Oosthoek Encyclopedie

Oosthoek's Uitgevers Mij. N.V (1916-1925)

Gepubliceerd op 31-01-2022

Vectoranalyse

betekenis & definitie

v., tak van de wiskunde die de differentiaal-en integraalrekening toepast op vectorvelden en scalaire velden.

Indien een scalairveld bepaald wordt door een differentieerbare functie F, die aan ieder punt van de ruimte een getal F(x,y,z) toevoegt, dan kan men daaruit een vectorveld construeren met behulp van de zgn. nabla-operator 𝛻, die aan het punt (x,y,z) toevoegt de vector met kentallen (∂F/∂x,∂F/∂y,∂F/∂z).

Deze vector, die men noteert als 𝛻F noemt men de gradiënt van het scalairveld F. Men kan deze gradiënt zien als het resultaat van een vermenigvuldiging van de ‘formele vector'

𝛻 = (∂/∂x,∂/∂y,∂/∂z) met de ‘formele constante’ F. De richting van de gradiënt geeft de richting aan waarin F(x,y,z) het sterkst verandert; de grootte van 𝛻F is een maat voor die verandering. Bij een gegeven vectorveld v̄ (x,y,z) = (v1(x,y,z), v2(x,y,z), v3(x,y,z)) met differentieerbare v1, v2 en v3 kan men met behulp van de nablaoperator een scalairveld, dan wel een vectorveld construeren, al naar men het formele inwendige produkt 𝛻 ⋅ v̄ , dan wel het formele uitwendige produkt 𝛻 x v̄ berekent. In het eerste geval krijgt men een scalairveld, de divergentie van v̄(x,y,z) (notatie: div v̄): div v̄ = 𝛻 ⋅ v̄ = (∂v₁)/∂x,(∂v₂)/∂y,(∂v₃)/∂z.

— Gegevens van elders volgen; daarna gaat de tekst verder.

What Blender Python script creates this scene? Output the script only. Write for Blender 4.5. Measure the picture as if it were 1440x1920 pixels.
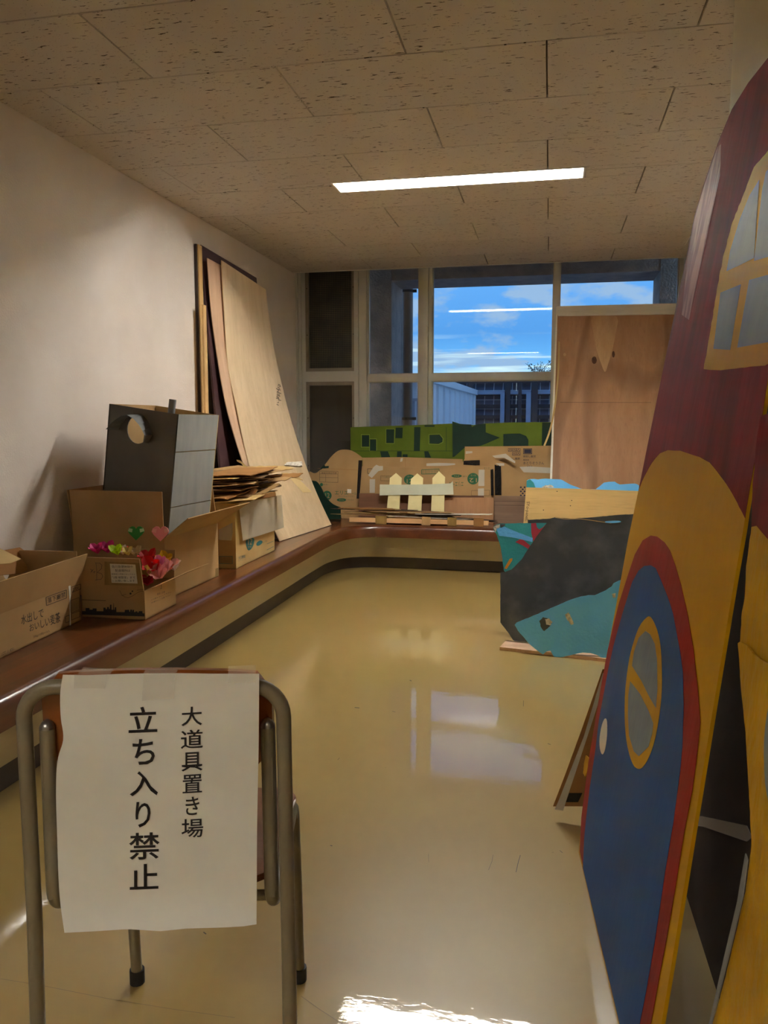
import bpy, bmesh, math, random
from mathutils import Vector, Matrix
random.seed(7)
SC = bpy.context.scene
COL = SC.collection
for o in list(bpy.data.objects): bpy.data.objects.remove(o)

# ------------------------------------------------------------------ camera
HC = 1.10
F = 1483.53
YAW, PITCH, ROLL = 0.205441663, 0.112167994, 0.00041
cy, sy, cp, sp = math.cos(YAW), math.sin(YAW), math.cos(PITCH), math.sin(PITCH)
FW = Vector((-sy*cp, cy*cp, -sp)); R0 = Vector((cy, sy, 0)); U0 = R0.cross(FW)
RT = R0*math.cos(ROLL) + U0*math.sin(ROLL); UP = U0*math.cos(ROLL) - R0*math.sin(ROLL)
EYE = Vector((0, 0, HC))
cam = bpy.data.cameras.new('camera'); camo = bpy.data.objects.new('camera', cam); COL.objects.link(camo)
cam.sensor_fit = 'HORIZONTAL'; cam.sensor_width = 36; cam.lens = F*36/1440
cam.clip_start = 0.02; cam.clip_end = 300
m = Matrix((RT, UP, -FW)).transposed().to_4x4(); m.translation = EYE
camo.matrix_world = m
SC.camera = camo

# ------------------------------------------------------------------ colour management, world
SC.view_settings.view_transform = 'Standard'
SC.view_settings.look = 'None'
SC.view_settings.gamma = 1
SC.view_settings.use_curve_mapping = False
SC.view_settings.exposure = 0.0
SC.cycles.max_bounces = 10
SC.cycles.diffuse_bounces = 6
SC.cycles.caustics_reflective = False
SC.cycles.caustics_refractive = False
SC.cycles.sample_clamp_indirect = 60

TUBE_W = 270.0      # ceiling fixture
REAR_FILL_W = 150.0       # added unseen fill fixture, supplies the light from behind the camera
SKY_STRENGTH = 1.45

def lin(c):
    return tuple((v/255/12.92 if v/255 <= .04045 else ((v/255+.055)/1.055)**2.4) for v in c) + (1,)

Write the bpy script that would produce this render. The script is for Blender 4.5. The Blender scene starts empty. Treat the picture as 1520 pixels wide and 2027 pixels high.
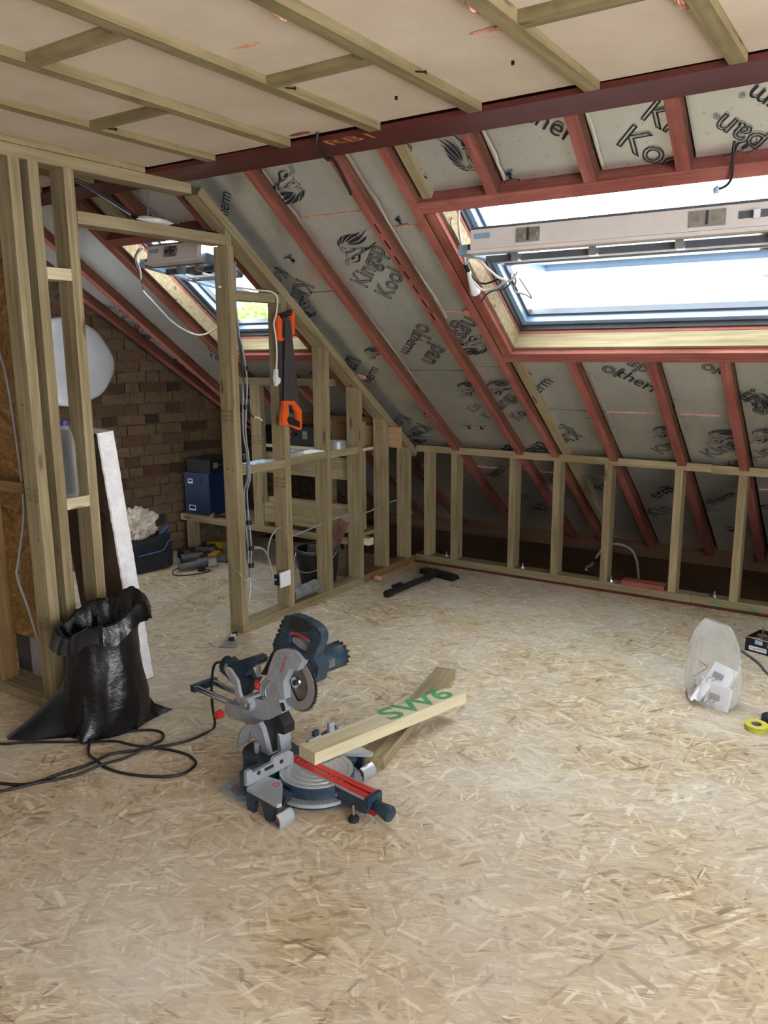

In het tweede geval krijgt men een vectorveld, de rotatie van v̄ (x,y,z) (notatie: rot v̄):

rot v̄ = 𝛻 x v̄ = ((∂v₃)/∂y-(∂v₂)/∂z,(∂v₁)/∂z-(∂v₃)/∂x,(∂v₂)/∂x-(∂v₁)/∂y Stelt v̄(x,y,z) de snelheidsverdeling voor van een onsamendrukbare vloeistof in een gebied waarin zich bronnen bevinden, dan stelt div v̄ de opbrengst voor van een bron in het punt met coördinaten (x,y,z). Met betrekking tot de rotatie zij hier slechts opgemerkt dat, indien deze nul is in het gehele beschouwde gebied, de vloeistofstroming daar wervelvrij is. Van de vele betrekkingen die men tussen rot v̄, div v̄ en grad F kan afleiden worden hier slechts genoemd: 𝛻 x (𝛻F) = rot grad F = 0; 𝛻 ⋅ (𝛻 x v̄) = div rot v̄ = 0; 𝛻 ⋅ 𝛻F = ∂²F/∂x²+∂²F/∂y²+∂²F/∂z².

Dit laatste schrijft men ook wel met de Laplace-operator 𝛻F, dus 𝛻 ⋅ 𝛻F = ∆F. Genoemde begrippen worden gehanteerd bij de zgn. integraalstellingen van Stokes, Gauss en Green, die weer van groot belang zijn voor de stromingsleer, de elektriciteitsleer en de leer van het magnetisme.

De vectoranalyse, die sedert het klassieke werk van J.C.Maxwell tot grote bloei is gebracht, is voortgezet in de tensoranalyse, waar het begrip vector wordt uitgebreid tot de begrippen dyade en tensor, die men kan opvatten als lineaire transformaties van een driedimensionale euclidische ruimte (zoals men een vector kan identificeren met een verplaatsing in het platte vlak). Tensoren spelen een grote rol in de elasticiteitsleer.

LITT. L. Brand, Vectoranalysis (1961); L. Kuipers en R. Timman (red.), Handboek der wiskunde I (1963); A. Kyrala, Theoretical physics, applications of vectors, matrices, tensors and quaternions (1967).